You can take off your seat belt now, because this ride ran out of gas and it’s bedtime.


Two Darks

November 6, 2007

Today, I led the two hour meeting, went over the project parameters, and got their agreement on implementation dates. Before the meeting started, I hit the men’s room and looked at myself in the mirror and made myself breath deeply until the hard edges left my eyes. In the meeting, the steering committee recommended a few minor changes. I made my case, I was flexible, and I was firm – and I was surprised my body didn’t betray me and I start getting electrical charges along my cheekbone or have muscle spasms (remnants of Bell’s Palsy). One individual expressed several compliments, but with him a compliment is the equivalent to a knife in the back. I took it at face value, which was simply a nice thing to hear. The one person I expected to be difficult was quiet, which is another clue that she’ll throw up serious road-blocks later – when there’s not an audience. My one outright supporter tried the “good cop/bad cop” routine, where he was the good cop, but I showed them how we could both be good cops and still get what we want. My boss has my back. I know I have her full support and I’m not floundering in the dark. She let me know, in so many words, that I have my own light.

Tonight after dinner, Midas and I went for a walk. A very brisk walk – we were almost running. I thought about going back for a flashlight, but we went forward on our usual route. He goes to the end of the long leash then pulls back until there’s no tension, or he falls behind until there’s almost the tension’s pull and he catches up again.

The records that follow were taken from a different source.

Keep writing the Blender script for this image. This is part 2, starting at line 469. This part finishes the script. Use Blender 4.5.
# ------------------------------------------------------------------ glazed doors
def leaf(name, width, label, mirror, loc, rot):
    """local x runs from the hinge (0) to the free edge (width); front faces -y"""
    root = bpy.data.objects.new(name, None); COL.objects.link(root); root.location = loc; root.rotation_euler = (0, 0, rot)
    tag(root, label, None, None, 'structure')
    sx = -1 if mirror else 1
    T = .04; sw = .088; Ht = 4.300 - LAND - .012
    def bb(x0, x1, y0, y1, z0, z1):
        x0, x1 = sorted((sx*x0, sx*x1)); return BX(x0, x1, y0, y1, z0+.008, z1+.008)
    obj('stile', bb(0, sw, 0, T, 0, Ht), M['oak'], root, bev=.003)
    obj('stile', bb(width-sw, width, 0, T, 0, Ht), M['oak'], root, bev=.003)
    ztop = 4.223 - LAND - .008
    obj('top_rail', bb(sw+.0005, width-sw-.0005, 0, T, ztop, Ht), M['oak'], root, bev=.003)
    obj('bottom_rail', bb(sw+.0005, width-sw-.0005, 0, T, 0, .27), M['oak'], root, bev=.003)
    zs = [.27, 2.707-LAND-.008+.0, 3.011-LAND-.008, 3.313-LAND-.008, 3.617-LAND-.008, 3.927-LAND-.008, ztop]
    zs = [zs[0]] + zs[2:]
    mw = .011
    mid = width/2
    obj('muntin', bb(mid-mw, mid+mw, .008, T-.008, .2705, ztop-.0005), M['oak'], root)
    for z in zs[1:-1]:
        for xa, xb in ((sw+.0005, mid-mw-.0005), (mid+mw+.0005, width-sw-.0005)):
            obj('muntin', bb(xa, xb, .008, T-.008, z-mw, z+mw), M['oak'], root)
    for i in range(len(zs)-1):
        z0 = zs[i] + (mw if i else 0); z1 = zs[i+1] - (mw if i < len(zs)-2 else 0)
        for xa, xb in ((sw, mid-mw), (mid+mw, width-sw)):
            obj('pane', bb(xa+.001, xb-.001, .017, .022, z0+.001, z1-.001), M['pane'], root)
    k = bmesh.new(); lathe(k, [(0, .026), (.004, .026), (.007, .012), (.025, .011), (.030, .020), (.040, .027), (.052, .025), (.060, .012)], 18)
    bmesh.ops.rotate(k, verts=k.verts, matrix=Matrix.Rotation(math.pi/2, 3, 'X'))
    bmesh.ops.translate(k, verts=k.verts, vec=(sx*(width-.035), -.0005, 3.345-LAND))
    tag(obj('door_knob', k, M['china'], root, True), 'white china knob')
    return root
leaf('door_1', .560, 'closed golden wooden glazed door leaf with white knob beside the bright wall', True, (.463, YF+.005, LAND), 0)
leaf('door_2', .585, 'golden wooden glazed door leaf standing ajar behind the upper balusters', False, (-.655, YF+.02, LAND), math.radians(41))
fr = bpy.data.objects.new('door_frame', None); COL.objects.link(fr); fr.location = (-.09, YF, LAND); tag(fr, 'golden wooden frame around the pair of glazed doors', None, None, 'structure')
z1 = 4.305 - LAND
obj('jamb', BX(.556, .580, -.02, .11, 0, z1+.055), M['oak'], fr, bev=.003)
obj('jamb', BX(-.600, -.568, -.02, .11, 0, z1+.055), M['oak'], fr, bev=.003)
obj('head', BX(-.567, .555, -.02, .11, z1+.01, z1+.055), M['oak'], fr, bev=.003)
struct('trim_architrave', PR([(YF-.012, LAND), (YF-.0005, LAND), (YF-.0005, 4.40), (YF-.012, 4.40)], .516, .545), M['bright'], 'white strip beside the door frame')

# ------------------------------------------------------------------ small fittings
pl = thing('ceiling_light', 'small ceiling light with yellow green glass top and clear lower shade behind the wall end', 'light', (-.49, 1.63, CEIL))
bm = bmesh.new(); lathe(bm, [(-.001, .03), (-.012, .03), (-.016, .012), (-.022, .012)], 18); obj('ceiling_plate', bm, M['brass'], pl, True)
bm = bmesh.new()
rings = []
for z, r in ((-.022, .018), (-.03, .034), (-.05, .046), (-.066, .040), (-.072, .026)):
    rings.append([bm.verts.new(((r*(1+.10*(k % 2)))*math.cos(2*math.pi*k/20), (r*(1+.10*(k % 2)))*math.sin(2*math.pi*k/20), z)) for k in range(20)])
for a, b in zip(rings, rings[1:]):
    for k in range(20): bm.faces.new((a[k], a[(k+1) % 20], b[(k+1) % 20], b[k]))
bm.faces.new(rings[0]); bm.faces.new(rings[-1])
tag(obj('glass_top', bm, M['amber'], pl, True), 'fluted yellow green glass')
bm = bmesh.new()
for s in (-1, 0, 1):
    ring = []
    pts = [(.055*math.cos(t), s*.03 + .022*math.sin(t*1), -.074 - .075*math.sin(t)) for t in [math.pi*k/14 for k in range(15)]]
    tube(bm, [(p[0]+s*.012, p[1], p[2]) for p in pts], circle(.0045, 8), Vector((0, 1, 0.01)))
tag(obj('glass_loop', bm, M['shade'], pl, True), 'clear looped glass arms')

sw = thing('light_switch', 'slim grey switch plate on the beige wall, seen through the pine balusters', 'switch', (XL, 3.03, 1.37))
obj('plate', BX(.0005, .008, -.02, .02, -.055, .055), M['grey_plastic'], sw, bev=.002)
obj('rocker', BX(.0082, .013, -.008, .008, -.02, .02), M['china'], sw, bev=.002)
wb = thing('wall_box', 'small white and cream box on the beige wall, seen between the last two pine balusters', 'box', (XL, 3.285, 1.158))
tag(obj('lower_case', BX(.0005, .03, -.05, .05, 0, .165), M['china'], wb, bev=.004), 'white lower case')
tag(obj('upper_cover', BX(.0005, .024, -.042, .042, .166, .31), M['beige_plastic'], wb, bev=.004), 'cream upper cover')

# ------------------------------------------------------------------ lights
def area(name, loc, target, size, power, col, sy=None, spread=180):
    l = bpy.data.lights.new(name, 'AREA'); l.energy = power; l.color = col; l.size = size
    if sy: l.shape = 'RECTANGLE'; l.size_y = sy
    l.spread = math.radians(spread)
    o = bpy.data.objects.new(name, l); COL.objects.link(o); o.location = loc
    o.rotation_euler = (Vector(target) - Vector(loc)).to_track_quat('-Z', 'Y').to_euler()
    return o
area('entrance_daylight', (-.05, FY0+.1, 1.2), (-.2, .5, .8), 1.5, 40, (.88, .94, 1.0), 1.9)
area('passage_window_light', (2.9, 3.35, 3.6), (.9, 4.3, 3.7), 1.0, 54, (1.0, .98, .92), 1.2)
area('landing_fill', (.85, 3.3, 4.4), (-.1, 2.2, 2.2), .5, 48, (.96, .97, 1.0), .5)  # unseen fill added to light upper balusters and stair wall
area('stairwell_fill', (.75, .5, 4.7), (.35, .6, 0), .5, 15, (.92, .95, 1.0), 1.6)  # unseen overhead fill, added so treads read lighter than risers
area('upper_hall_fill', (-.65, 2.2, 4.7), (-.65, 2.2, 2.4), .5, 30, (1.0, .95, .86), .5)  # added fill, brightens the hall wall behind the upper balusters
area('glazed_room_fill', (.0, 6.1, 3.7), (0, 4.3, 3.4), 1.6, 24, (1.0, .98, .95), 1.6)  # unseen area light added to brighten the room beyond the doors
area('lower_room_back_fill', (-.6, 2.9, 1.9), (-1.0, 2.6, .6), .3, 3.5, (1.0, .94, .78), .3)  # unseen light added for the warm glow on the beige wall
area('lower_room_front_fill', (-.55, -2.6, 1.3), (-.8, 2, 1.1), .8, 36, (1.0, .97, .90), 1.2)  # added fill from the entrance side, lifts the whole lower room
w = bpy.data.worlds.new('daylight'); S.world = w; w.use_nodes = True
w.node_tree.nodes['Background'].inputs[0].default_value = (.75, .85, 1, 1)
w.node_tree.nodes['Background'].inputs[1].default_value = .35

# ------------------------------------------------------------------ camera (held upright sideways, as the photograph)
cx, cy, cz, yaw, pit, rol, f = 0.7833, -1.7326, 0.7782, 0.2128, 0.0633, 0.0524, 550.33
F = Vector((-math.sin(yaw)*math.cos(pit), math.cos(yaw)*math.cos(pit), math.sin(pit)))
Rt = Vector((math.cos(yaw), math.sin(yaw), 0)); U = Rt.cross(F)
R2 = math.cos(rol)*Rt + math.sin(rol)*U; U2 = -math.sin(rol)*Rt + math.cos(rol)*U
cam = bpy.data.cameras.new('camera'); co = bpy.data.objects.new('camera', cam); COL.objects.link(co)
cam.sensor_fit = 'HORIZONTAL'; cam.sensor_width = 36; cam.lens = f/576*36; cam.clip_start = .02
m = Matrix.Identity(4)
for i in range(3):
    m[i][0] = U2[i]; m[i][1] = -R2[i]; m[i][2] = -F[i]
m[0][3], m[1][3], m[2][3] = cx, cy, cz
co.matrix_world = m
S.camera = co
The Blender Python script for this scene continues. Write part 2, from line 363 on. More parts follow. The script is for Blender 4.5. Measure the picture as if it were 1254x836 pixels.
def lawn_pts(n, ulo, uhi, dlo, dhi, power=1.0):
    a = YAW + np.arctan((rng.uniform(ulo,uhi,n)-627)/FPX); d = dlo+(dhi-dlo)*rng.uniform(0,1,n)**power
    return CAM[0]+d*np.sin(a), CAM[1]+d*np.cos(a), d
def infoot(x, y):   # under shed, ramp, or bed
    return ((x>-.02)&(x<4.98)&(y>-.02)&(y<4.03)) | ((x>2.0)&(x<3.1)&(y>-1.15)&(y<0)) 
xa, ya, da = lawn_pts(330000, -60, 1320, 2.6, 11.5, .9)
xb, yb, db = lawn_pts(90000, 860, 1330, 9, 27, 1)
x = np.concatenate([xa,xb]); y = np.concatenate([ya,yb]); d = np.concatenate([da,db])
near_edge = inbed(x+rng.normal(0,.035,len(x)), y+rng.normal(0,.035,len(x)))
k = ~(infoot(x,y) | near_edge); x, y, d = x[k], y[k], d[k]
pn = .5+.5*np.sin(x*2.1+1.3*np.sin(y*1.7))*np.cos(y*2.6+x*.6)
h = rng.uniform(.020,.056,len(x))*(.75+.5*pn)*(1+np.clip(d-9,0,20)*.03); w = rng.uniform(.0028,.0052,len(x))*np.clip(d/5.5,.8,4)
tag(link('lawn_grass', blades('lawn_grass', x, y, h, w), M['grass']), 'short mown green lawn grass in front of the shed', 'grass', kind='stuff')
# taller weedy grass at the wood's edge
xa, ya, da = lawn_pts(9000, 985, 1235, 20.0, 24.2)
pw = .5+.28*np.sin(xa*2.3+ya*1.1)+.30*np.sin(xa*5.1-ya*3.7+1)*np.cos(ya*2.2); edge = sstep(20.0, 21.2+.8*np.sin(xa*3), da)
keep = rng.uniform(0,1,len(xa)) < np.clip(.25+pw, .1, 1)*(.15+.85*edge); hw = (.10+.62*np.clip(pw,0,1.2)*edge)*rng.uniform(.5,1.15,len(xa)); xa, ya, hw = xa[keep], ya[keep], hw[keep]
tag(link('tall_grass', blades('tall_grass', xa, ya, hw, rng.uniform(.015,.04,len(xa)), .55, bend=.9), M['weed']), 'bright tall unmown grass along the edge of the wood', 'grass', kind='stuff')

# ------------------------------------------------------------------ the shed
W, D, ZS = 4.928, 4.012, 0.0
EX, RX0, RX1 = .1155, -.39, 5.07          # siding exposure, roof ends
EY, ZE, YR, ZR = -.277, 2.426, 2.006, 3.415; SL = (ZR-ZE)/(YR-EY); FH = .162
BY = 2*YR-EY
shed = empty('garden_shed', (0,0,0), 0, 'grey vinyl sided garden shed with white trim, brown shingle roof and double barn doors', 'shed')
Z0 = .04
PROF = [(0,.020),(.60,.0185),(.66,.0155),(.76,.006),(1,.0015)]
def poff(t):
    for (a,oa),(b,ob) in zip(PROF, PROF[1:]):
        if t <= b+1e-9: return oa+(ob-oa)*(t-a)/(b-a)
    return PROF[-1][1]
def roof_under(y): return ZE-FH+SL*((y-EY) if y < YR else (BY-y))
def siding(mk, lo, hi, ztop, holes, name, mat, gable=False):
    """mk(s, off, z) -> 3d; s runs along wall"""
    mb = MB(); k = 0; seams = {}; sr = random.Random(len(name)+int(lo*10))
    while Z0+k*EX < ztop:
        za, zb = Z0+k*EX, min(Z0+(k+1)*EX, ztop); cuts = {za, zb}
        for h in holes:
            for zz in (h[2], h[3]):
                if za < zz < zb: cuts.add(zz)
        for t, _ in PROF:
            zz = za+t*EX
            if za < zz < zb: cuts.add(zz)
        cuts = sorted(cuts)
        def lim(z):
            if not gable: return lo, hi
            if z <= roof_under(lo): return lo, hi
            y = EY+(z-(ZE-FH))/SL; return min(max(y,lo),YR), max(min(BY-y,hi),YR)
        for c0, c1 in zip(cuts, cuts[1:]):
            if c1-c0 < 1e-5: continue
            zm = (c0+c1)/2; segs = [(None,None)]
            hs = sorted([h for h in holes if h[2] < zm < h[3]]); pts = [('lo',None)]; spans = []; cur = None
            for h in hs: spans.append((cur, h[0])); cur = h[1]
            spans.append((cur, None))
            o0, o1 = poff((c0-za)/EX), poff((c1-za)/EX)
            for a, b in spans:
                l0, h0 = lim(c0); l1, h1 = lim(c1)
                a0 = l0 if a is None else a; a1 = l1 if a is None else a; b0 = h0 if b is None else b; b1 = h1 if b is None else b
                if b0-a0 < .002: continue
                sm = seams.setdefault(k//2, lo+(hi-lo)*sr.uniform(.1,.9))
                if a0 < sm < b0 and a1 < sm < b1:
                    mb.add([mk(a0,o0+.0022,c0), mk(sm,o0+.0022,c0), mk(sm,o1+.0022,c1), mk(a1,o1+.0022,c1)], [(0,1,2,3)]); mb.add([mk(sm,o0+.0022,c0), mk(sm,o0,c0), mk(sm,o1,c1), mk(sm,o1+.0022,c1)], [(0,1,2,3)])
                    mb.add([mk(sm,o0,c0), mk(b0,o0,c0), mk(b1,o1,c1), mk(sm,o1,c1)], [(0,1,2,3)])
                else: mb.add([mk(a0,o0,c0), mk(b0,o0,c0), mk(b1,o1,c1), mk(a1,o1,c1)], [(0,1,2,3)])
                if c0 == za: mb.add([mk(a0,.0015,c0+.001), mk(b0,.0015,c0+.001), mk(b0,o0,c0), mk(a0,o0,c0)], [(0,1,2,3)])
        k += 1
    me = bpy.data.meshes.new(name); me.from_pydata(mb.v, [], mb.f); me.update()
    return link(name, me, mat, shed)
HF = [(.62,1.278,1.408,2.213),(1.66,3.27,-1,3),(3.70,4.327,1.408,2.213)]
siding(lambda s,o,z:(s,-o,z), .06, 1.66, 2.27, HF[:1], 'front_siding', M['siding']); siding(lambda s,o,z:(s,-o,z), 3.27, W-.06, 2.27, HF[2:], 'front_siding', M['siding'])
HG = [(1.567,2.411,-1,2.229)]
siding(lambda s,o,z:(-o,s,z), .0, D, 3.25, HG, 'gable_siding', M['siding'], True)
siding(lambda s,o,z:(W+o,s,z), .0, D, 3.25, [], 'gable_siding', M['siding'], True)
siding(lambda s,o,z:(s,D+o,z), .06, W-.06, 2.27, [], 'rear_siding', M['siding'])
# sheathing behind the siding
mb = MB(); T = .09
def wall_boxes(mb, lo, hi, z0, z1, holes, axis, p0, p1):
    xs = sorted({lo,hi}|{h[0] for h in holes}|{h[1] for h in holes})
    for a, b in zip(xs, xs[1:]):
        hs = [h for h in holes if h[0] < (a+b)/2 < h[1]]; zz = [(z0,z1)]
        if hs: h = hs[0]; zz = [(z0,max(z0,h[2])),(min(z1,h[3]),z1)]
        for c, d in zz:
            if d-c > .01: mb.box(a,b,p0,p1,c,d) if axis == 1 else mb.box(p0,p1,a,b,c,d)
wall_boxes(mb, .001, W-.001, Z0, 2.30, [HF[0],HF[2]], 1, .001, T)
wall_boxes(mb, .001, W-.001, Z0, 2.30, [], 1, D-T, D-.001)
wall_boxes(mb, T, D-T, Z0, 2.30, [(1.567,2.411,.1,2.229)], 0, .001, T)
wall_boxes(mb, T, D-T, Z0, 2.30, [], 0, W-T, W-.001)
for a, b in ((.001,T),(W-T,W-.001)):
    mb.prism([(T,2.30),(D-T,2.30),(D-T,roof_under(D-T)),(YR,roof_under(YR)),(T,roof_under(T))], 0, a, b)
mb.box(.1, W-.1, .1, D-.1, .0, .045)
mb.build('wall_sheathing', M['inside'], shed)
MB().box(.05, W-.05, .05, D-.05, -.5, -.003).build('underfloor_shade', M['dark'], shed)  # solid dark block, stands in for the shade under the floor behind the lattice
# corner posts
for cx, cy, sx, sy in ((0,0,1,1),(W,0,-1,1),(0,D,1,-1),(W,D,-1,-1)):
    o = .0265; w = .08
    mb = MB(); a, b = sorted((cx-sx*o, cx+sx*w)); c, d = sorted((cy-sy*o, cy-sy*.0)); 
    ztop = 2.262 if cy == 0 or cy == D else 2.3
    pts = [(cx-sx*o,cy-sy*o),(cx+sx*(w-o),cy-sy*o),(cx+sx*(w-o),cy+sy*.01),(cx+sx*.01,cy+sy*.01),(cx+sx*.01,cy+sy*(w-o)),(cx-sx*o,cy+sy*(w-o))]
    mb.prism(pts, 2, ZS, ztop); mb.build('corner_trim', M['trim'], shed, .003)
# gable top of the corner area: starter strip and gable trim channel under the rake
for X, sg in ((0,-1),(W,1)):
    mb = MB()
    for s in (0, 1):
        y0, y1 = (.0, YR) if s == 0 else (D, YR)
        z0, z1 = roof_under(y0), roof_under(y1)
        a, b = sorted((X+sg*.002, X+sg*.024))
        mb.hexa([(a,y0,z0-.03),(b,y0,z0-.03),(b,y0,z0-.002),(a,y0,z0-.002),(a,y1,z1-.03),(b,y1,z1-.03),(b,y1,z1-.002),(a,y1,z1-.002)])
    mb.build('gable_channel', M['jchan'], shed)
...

There was a slight breeze, leaves falling onto the path. One stretch is almost a quarter mile and there are no lights – here I unleash Midas and let him roam, and he bounces and runs ahead and behind. I couldn’t see him, but I could hear him. I love this dog, kissing him on the top of his head or hugging him, or breathing into his fur after I’ve given him a bath and dried him off. His favorite games are fetch and hide-and-seek. On Sunday we bought a glow-in-the-dark ball. He finds that or any other ball just fine – the phosphorescence is for us.